A trailing stop loss is a risk management tool for locking in profits on a winning trade. While a trade may start out with a stop loss after the initial entry to exit if the trade does not go in the right direction but instead goes low enough to show that a trade is wrong.
While a stop loss is a way to manage a losing trade a trailing stop is way to manage a winning trade. The purpose of a stop loss is to keep a loss small while a trailing stop is a way to make a winning trade as big as possible.
An initial profit target on entry is one way to measure the risk/reward ratio on a trade when compared to the stop loss placement but a trailing stop can maximize a gain allowing a trend to run as far as it will go.
While a stop loss is set to cap a loss a trailing stop is moving to maximize a gain. A trailing stop is an exit strategy that triggers a stop when a price reverses back enough to signal the possibility that a trend is possibly coming to an end.

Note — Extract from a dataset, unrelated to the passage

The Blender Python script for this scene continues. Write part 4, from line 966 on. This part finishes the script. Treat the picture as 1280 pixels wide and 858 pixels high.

A trailing stop is a quantified strategy to keep a trader in a trend until the end when it starts to bend.
Here are some key strategies for trailing stops.
- Use a short term moving average as a trailing stop in a swing trade. Exit when the price closes below the chosen moving average.
- Use a long term moving average as a trailing stop in a trend trade. Exit when the price closes below the chosen moving average.
- Exit a winning trade when price closes below the previous day’s lowest price.
- Exit a trade when price closes under a specific RSI reading like 30 or 50.
- Exit after a bearish candle like a bearish engulfing.
- Use a close below a price support level of a current trading range.
- Exit on a close below the last gap up day low.
- Use a lowest price in a set number of days as a trailing stop. For example enter on the highest price in 10 days and exit if it returns to the lowest price in 5 days.
- Exit if price retraces a percentage from its highest price.
- Exit on a retracement of a percentage of a move in price.
These are all different strategies and can be used in different situations or in tiers to manage the exit of a winning trade. Money is only made on the exit not the entry and managing a trade for maximum profits is one of the most important skills a trader can learn.